To find: The instantaneous rate of change of position function $y=\frac{t+1}{t}$ in feet at $t=2$ seconds.

Answer to Problem 25E

The instantaneous rate of change of position function $y=\frac{t+1}{t}$ in feet at $t=2\sec$ is equal to $-\frac{1}{4}\text{ft}/\sec$.

Explanation of Solution

Given information:

The position function is $y=\frac{t+1}{t}$ and the time is $t=2$ seconds.

Calculation:

The formula for the instantaneous rate of change of position with respect to time at $t$ seconds is equal to $\underset{h\to 0}{\lim }\frac{f\left(t+h\right)-f\left(t\right)}{h}$.

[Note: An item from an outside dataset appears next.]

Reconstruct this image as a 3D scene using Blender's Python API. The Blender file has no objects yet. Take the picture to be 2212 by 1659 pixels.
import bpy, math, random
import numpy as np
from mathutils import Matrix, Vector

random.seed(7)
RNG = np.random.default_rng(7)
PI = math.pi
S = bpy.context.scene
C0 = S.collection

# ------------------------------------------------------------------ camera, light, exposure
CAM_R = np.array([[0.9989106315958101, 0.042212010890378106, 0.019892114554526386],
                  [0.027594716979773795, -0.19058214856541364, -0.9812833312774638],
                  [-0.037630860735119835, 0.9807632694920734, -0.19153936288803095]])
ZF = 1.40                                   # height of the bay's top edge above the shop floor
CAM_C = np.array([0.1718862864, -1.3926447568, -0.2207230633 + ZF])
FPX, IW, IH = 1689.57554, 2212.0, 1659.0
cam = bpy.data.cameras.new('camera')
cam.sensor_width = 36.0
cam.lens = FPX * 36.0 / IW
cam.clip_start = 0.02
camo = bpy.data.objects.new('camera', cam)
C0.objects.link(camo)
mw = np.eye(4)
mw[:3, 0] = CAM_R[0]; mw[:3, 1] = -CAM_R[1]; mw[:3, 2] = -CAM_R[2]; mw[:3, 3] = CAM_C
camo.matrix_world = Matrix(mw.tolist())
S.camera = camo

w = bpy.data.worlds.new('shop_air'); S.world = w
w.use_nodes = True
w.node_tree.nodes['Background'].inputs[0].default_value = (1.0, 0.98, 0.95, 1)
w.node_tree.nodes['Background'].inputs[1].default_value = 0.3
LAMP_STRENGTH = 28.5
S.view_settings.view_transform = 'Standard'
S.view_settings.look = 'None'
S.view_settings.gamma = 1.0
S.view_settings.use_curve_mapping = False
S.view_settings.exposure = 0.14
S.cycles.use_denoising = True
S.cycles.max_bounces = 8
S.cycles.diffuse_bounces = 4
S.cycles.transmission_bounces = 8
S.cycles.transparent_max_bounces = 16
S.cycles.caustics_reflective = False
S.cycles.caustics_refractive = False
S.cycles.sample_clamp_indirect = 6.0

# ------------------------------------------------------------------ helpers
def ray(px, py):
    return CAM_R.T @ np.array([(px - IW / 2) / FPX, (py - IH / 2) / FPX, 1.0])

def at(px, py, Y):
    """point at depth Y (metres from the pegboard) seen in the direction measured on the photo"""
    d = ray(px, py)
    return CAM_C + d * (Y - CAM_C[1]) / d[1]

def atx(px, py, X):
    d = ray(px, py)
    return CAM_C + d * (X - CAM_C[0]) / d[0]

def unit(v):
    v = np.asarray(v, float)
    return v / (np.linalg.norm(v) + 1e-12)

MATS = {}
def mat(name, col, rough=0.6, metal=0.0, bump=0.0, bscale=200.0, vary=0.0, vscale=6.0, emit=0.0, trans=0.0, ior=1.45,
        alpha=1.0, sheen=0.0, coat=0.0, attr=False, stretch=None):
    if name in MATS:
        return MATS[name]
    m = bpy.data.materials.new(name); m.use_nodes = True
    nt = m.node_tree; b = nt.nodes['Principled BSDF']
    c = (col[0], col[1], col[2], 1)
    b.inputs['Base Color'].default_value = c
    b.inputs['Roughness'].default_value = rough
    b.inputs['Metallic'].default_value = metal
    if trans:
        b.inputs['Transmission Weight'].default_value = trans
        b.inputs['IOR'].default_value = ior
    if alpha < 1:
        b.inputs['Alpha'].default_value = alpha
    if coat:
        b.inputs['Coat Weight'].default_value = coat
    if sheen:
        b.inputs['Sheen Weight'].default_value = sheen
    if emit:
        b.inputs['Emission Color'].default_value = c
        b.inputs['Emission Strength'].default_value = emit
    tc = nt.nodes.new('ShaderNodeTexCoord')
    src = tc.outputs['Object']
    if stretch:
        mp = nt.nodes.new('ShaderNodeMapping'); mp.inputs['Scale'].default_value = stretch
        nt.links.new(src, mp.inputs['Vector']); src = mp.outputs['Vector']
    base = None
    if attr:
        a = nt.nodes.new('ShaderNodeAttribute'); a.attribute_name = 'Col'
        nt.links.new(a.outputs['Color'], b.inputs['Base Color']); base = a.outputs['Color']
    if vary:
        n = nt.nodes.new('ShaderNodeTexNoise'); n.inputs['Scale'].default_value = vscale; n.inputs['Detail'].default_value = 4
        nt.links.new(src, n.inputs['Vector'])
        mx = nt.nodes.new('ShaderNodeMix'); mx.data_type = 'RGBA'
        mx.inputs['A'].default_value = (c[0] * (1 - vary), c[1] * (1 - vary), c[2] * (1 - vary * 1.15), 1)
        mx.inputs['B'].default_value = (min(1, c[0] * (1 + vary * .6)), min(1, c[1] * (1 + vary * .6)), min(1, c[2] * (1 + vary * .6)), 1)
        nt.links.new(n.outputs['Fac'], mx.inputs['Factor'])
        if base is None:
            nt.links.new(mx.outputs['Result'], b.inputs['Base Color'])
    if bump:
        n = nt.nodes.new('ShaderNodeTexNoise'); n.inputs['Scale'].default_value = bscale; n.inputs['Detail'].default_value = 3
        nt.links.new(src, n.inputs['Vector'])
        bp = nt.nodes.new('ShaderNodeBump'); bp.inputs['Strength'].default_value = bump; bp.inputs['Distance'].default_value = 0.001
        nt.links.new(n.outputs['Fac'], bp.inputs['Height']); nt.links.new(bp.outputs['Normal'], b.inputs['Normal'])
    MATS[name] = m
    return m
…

The formula for the instantaneous rate of change of $y=\frac{t+1}{t}$ at $t=2$ is equal to $\underset{h\to 0}{\lim }\frac{f\left(2+h\right)-f\left(2\right)}{h}$.

Substitute $2+h$ for $x$ in the function.

  $\begin{array}{c}f\left(2+h\right)=\frac{2+h+1}{2+h}\\ f\left(2+h\right)=\frac{3+h}{2+h}\end{array}$

Substitute $2$ for $x$ in the function.

  $\begin{array}{c}f\left(t\right)=\frac{t+1}{t}\\ f\left(2\right)=\frac{2+1}{2}\\ f\left(2\right)=\frac{3}{2}\end{array}$

Substitute $\frac{3+h}{2+h}$ for $f\left(2+h\right)$ and $\frac{3}{2}$ for $f\left(2\right)$ in the formula for slope.

  $\begin{array}{c}\underset{h\to 0}{\lim }\frac{f\left(2+h\right)-f\left(2\right)}{h}=\underset{h\to 0}{\lim }\frac{\frac{3+h}{2+h}-\frac{3}{2}}{h}\\ =\underset{h\to 0}{\lim }\frac{\frac{2\left(3+h\right)-3\left(2+h\right)}{2\left(2+h\right)}}{h}\\ =\underset{h\to 0}{\lim }\left(\frac{6+2h-6-3h}{2h\left(2+h\right)}\right)\\ =\underset{h\to 0}{\lim }\left(\frac{-h}{2h\left(2+h\right)}\right)\end{array}$

Further simplify.

  $\begin{array}{c}\underset{h\to 0}{\lim }\frac{f\left(2+h\right)-f\left(2\right)}{h}=\underset{h\to 0}{\lim }\left(\frac{-1}{2\left(2+h\right)}\right)\\ =\frac{-1}{2\left(2+0\right)}\\ =-\frac{1}{4}\end{array}$

Therefore, the instantaneous rate of change of position function $y=\frac{t+1}{t}$ in feet at $t=2\sec$ is equal to $-\frac{1}{4}\text{ft}/\sec$.